DON’T FENCE ME IN

Finally. A sunny morning. As you can see below, last weekend we ripped out the offending white picket fence and weedy, rotten bushes that marched along the front of the house.

You can see the little perennial garden at the side now. The tree in that garden is the infamous Kamikaze Robin ash. Compare with:

We also had the big spruce leaning on the house taken down, the roof redone and the copper downspouts replaced. Plus I spent a month last summer fighting stucco-destroying ivy. (It’s back. Time for round two.)

Why anyone would have wanted to fence this house in is a mystery to me. Although the property looks large, it’s actually pretty small for a house of this size. The fence – in addition for being just plain architecturally wrong for the place – made it look smaller. It also cut the house off from the neighborhood and made it look like a withdrawn dowager, the kind of place the looney lady up the block lives in, that no kid would dare visit for trick or treat. I may BE a looney lady up the street, but I don’t want to be a scary one.
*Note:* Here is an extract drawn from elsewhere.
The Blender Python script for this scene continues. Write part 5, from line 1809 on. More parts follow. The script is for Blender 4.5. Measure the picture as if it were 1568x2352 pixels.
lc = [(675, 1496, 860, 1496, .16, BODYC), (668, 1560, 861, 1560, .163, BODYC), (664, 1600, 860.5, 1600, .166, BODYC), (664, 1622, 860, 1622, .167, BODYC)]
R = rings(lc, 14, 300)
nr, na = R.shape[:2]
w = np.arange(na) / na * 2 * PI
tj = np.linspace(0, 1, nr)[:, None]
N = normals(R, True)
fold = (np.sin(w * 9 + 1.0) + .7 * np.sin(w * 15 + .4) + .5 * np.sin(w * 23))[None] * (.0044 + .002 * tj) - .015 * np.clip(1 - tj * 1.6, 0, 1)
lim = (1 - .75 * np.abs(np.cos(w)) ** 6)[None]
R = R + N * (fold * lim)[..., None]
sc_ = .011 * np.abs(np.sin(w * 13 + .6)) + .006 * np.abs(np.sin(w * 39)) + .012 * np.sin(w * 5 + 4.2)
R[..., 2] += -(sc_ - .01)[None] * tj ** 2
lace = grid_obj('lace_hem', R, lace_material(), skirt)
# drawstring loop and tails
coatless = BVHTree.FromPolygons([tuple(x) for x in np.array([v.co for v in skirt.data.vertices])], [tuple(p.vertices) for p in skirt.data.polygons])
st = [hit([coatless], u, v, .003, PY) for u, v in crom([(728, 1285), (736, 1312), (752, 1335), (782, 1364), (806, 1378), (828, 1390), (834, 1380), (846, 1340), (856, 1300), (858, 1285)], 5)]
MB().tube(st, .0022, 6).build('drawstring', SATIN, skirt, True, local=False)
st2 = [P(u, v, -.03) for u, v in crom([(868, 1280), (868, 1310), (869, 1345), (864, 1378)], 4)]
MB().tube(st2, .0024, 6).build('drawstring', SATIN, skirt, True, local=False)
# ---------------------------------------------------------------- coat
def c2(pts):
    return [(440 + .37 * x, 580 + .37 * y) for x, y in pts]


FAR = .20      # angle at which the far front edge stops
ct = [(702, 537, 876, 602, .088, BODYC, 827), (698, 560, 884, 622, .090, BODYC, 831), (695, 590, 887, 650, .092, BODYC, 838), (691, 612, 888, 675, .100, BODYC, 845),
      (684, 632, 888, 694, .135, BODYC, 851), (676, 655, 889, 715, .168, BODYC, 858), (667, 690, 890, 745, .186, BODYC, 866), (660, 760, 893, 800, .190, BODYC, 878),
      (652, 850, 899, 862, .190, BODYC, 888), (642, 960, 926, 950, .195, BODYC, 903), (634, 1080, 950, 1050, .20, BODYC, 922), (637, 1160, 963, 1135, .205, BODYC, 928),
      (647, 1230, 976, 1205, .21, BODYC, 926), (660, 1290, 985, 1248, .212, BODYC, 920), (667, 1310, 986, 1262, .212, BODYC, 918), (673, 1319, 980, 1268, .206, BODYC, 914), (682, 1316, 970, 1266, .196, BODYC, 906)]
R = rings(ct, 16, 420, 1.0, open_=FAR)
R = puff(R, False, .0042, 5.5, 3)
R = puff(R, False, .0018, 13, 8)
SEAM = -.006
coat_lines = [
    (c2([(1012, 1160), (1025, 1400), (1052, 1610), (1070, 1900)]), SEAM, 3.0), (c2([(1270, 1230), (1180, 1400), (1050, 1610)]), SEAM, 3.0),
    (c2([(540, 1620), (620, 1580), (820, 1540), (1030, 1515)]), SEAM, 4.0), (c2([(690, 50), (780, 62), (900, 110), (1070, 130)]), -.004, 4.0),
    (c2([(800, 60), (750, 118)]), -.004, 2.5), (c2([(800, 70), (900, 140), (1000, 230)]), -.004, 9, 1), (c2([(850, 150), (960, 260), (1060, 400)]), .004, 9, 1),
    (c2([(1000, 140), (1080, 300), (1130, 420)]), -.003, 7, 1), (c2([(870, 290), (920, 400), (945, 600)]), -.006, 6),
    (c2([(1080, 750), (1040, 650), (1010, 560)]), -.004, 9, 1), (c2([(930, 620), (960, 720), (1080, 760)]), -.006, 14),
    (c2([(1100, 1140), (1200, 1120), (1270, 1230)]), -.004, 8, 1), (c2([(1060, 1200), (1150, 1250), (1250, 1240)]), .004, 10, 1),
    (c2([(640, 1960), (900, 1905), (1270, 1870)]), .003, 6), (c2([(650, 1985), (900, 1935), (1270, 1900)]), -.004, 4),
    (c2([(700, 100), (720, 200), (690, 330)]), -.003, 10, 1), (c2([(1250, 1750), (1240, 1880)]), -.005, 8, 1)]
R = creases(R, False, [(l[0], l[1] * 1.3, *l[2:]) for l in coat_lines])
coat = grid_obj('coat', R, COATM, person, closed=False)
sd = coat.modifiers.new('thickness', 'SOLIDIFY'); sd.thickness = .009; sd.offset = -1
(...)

Now here’s a photo the real estate agent would have died to have been able to present:

(The lawn in the foreground actually belongs to the neighbor, my line is at the edge of the driveway.) Compare this one to the best they could manage. Granted, it was taken in February, not the best time of year for Massachusetts house photography:

We dig out the remaining fence posts this weekend. Next is to paint the trim. Perhaps echo the roof’s red in some of it in combo with the white window frames. And turn some of the semicircular scar where the spruce was into a little garden, perhaps with blueberry bushes up against the house, and lower perennials in front. Also, I’m still not sure what to do with the built-in signpost by the front door. Half of me says build a custom hanging flower box for it. The other half thinks that’s too kitschy cute and wants to cut it down to match the newel post on the other side of the steps. We’ll see which half wins.